Sunday, April 4, 2010

Movie: Down by Law

Another Jim Jarmusch film (i'm quickly running out) featuring Tom Waits, Roberto Benigni and John Lurie (from Stranger than Paradise). I've been searching for this one for a long time and finally found it. What sparked my interest, outside of Jarmusch being my favorite film maker, was the presence of Tom Waits as a main character. I've only seen him play such short rolls before and it was worth the wait to see what he can do center stage.

The movie is about three men, a pimp, a radio host, and an Italian who has a very loose grasp of the English language, who get arrested and spend time getting to know each other in a jail cell. Two men are set up for unknown reasons and are ultimately innocent for the crimes they're convicted for, but the third (the Italian and most harmless of the three) is brought in on murder charges.
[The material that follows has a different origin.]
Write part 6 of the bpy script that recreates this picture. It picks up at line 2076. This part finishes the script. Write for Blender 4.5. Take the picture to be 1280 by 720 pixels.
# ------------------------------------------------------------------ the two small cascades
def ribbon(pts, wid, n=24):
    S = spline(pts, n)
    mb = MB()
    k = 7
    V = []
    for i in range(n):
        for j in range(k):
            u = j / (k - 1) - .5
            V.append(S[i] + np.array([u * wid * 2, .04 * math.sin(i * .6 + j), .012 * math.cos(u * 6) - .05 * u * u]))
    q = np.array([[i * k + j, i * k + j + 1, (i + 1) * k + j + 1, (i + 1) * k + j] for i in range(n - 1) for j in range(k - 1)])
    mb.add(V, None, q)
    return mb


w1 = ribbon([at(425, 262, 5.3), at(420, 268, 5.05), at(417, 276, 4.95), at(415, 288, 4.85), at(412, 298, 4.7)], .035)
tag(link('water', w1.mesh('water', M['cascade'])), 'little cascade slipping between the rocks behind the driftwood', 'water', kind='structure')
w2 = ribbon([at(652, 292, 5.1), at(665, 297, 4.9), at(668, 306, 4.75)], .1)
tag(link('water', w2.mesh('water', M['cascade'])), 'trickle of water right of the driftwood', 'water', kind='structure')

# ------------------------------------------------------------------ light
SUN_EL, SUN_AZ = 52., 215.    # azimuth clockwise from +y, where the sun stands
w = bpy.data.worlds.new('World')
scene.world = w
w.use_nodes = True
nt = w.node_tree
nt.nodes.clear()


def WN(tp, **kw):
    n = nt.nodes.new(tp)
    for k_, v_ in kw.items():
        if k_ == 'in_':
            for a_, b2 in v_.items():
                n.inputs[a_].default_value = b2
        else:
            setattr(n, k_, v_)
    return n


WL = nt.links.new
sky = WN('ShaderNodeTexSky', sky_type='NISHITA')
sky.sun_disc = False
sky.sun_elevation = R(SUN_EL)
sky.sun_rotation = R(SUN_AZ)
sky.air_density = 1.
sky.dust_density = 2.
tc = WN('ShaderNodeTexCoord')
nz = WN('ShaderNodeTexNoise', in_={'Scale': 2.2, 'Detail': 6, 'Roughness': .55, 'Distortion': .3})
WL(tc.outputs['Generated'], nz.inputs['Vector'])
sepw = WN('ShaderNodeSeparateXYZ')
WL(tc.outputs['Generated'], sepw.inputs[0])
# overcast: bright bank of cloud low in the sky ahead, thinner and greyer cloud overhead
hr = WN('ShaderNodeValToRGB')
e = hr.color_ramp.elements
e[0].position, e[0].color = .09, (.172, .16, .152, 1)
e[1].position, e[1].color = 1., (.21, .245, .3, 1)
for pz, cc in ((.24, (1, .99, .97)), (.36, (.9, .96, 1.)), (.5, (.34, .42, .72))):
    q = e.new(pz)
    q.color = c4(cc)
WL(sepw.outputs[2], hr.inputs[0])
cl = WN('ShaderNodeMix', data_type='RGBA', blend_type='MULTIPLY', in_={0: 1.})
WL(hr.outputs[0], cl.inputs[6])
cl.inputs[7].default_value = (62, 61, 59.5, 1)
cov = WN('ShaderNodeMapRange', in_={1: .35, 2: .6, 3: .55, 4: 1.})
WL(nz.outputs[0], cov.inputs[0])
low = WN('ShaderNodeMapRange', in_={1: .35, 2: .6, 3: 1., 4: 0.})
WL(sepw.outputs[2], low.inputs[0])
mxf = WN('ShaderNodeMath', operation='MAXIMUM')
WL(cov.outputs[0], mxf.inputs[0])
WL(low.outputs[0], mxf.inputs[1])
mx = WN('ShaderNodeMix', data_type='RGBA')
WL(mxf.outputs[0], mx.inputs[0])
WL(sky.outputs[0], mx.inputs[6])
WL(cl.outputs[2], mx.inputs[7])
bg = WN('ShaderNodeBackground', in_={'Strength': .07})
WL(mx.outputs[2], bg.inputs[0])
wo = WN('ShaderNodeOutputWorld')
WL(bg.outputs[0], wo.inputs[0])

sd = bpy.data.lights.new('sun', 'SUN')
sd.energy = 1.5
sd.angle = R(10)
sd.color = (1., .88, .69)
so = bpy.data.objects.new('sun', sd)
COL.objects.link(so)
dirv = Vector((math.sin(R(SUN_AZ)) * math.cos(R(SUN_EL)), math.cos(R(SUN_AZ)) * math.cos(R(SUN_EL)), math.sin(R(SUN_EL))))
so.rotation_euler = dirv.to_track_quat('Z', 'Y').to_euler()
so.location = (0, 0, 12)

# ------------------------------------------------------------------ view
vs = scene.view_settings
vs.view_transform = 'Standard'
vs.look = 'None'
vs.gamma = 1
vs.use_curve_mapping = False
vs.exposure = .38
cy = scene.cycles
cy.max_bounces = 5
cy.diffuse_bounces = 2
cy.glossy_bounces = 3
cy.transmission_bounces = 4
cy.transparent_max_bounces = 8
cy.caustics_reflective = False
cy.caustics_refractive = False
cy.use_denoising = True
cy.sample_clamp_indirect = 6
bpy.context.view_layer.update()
As with all Jarmusch films, there's hardly any story to speak of, very little is explained, the plot is incredibly simple, and there are only four or five sets in the entire movie. The focus is on the characters. Not who they were, not how they got to where they are, not where they're going in the future, but who they are and how they interact with other characters now. Jim Jarmusch seems to love how complex individuals are, sometimes achieving a level of complexity that makes them unable to exist outside of their places of comfort, unable to interact with anyone outside of their close group of friends. The three actors exhibit this complexity perfectly.

What makes Jarmusch my favorite film maker is the conversations he constructs between characters. He fills dialog with awkward pauses, confused looks, sometimes complete silence and it feels real. If you look at an average movie, there's always something happening and the dialog always has a purpose. Jarmusch wants to portray reality, where hardly anything happens, memorable moments are based on only a few seconds in an expanse of time and people sometimes can't even come up with the words to correctly express themselves which at times might explain more than words ever could.

It's hard to recommend any Jarmusch movie to anyone, however, because film making like this is commonly perceived as boring. They would be wrong, but different people, different tastes, as always.